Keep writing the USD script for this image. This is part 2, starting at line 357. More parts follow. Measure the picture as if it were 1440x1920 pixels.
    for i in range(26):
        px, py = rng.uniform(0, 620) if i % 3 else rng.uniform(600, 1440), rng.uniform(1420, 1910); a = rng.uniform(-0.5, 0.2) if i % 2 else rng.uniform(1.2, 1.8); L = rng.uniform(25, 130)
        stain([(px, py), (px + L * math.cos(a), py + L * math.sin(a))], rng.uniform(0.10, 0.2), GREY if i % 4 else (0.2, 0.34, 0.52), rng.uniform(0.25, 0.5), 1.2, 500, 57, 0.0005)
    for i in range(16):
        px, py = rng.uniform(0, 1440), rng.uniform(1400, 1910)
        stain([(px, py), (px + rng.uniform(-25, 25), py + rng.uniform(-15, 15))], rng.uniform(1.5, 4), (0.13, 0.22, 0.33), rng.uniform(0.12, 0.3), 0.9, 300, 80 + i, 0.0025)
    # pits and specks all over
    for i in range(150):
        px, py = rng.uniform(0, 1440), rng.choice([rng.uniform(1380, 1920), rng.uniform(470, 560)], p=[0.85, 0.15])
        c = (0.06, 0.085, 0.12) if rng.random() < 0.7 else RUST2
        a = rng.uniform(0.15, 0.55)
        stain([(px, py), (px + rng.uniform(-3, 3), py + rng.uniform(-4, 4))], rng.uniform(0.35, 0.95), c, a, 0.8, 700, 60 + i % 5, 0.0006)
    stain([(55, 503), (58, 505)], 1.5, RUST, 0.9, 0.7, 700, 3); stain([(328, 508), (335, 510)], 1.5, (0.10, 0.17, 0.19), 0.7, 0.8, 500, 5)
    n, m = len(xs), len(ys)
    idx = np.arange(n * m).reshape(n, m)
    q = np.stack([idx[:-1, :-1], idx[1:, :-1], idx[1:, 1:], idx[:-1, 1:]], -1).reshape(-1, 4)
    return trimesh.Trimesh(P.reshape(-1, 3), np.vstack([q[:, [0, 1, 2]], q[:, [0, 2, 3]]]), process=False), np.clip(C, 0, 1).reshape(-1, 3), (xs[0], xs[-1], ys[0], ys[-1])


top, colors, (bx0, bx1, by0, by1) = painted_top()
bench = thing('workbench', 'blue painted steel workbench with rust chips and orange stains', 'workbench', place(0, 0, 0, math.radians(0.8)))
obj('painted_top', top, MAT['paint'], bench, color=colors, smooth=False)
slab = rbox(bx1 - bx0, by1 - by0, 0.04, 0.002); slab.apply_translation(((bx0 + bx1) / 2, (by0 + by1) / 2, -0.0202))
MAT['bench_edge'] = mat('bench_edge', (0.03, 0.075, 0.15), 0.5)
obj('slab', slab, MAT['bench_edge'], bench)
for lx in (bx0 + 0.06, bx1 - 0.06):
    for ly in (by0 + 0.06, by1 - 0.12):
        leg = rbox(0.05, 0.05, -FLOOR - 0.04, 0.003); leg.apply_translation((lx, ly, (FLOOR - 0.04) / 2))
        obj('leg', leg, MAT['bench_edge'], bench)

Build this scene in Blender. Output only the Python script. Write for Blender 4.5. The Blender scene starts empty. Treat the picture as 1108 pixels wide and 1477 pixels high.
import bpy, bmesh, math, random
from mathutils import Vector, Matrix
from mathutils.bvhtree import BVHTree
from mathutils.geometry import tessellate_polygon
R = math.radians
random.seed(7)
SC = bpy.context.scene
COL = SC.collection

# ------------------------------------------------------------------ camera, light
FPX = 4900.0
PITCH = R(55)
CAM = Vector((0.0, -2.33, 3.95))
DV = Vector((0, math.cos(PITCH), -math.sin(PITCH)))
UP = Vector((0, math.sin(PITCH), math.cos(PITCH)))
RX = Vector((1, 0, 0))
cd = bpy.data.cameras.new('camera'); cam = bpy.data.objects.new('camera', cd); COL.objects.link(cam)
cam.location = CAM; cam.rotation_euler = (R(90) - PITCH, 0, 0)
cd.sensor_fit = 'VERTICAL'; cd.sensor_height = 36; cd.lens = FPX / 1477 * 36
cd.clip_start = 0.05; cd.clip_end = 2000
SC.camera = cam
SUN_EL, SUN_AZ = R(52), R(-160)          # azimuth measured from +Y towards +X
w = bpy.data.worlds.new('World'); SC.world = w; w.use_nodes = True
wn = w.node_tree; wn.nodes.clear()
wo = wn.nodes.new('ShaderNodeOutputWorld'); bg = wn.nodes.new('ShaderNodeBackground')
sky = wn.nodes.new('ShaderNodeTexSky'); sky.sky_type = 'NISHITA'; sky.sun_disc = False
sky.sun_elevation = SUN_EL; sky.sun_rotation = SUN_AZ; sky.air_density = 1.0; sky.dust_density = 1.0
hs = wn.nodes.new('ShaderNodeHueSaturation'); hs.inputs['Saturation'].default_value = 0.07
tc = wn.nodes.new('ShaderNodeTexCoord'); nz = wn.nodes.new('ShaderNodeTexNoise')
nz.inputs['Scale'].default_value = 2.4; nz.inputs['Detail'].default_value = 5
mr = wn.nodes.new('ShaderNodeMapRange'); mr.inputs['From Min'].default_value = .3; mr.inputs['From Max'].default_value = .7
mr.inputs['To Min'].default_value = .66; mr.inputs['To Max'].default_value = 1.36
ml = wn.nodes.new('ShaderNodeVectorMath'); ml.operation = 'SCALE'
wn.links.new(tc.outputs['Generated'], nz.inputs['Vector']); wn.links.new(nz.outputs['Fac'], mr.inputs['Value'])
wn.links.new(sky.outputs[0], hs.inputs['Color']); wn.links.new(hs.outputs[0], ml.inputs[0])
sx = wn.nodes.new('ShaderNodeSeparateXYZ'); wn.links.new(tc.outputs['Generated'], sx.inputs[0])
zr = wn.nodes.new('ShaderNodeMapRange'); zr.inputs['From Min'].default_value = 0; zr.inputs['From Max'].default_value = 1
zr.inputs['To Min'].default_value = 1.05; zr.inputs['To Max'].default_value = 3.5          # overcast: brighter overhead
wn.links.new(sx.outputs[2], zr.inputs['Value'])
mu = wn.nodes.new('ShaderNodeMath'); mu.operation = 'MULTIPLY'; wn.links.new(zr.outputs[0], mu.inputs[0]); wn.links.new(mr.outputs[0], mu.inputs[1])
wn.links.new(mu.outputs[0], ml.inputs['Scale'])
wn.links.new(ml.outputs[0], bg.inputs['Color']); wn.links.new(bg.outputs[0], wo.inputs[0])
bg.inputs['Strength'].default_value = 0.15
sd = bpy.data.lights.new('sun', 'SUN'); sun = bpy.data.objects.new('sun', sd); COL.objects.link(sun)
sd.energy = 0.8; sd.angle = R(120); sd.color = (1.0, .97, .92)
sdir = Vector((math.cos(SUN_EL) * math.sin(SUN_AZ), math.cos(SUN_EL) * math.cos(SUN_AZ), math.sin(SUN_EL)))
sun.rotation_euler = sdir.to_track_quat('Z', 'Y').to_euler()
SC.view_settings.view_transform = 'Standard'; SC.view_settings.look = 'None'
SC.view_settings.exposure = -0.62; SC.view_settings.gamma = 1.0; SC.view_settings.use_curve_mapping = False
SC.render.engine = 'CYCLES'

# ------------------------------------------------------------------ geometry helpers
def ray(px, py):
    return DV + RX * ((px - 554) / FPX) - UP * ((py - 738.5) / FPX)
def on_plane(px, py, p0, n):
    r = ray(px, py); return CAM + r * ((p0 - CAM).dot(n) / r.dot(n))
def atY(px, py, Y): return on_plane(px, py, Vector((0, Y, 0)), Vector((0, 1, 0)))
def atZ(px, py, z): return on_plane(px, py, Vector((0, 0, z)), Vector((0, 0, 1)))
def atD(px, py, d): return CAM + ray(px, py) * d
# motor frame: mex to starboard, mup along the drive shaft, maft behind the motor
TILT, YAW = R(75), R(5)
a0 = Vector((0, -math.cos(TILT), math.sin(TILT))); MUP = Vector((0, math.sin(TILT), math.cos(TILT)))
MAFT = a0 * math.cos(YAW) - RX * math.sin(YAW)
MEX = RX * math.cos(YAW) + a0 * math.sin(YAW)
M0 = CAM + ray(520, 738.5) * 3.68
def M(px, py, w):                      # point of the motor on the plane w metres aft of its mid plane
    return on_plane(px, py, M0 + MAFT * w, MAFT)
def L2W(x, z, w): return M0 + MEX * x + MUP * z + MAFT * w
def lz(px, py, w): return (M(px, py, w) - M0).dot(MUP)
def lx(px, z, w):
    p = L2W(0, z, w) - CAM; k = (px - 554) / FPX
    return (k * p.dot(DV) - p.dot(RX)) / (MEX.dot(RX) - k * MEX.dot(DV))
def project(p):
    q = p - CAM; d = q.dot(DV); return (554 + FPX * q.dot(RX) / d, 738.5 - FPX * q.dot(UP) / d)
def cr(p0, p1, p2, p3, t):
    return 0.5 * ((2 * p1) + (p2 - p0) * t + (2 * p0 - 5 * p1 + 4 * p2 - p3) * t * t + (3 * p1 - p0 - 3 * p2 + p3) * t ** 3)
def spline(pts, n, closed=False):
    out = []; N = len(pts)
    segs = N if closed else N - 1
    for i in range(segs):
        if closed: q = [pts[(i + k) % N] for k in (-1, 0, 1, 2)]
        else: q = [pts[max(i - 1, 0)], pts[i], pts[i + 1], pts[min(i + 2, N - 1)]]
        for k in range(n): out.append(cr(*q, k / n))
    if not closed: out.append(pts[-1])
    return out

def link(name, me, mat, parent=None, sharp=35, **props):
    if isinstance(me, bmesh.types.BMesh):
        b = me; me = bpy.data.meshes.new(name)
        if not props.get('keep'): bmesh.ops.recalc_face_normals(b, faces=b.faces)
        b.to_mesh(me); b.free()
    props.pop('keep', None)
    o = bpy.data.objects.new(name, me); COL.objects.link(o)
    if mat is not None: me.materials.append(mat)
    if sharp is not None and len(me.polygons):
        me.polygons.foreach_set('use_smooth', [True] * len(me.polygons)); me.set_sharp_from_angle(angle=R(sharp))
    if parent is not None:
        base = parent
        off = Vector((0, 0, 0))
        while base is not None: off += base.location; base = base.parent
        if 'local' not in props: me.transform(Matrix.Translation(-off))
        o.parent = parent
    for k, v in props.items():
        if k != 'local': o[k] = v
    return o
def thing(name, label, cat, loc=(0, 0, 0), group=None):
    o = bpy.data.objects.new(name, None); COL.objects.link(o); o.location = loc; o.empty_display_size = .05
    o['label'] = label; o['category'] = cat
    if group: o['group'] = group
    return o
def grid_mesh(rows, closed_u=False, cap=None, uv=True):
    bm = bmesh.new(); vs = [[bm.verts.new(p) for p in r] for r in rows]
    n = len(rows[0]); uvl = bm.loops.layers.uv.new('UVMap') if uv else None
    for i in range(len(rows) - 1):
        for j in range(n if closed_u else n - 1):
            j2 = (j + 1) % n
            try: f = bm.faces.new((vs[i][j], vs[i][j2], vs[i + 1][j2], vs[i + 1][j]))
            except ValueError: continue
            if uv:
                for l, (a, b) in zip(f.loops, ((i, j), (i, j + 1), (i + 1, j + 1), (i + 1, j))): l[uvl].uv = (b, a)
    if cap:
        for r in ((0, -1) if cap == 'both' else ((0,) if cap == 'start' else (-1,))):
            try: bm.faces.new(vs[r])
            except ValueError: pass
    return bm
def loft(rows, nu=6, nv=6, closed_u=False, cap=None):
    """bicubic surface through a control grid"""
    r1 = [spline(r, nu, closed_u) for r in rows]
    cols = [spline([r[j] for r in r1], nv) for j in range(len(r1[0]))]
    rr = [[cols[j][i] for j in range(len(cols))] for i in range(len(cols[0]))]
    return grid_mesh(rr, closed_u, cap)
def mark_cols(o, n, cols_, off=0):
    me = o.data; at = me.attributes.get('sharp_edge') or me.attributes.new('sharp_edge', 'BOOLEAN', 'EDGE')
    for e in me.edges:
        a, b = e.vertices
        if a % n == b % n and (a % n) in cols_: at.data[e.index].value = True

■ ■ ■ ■

Transcribe word for word the lines from the one holding "Build this scene" through the one holding "COL = SC.collection". Include both, and add nothing.

Build this scene in Blender. Output only the Python script. Write for Blender 4.5. The Blender scene starts empty. Treat the picture as 1108 pixels wide and 1477 pixels high.
import bpy, bmesh, math, random
from mathutils import Vector, Matrix
from mathutils.bvhtree import BVHTree
from mathutils.geometry import tessellate_polygon
R = math.radians
random.seed(7)
SC = bpy.context.scene
COL = SC.collection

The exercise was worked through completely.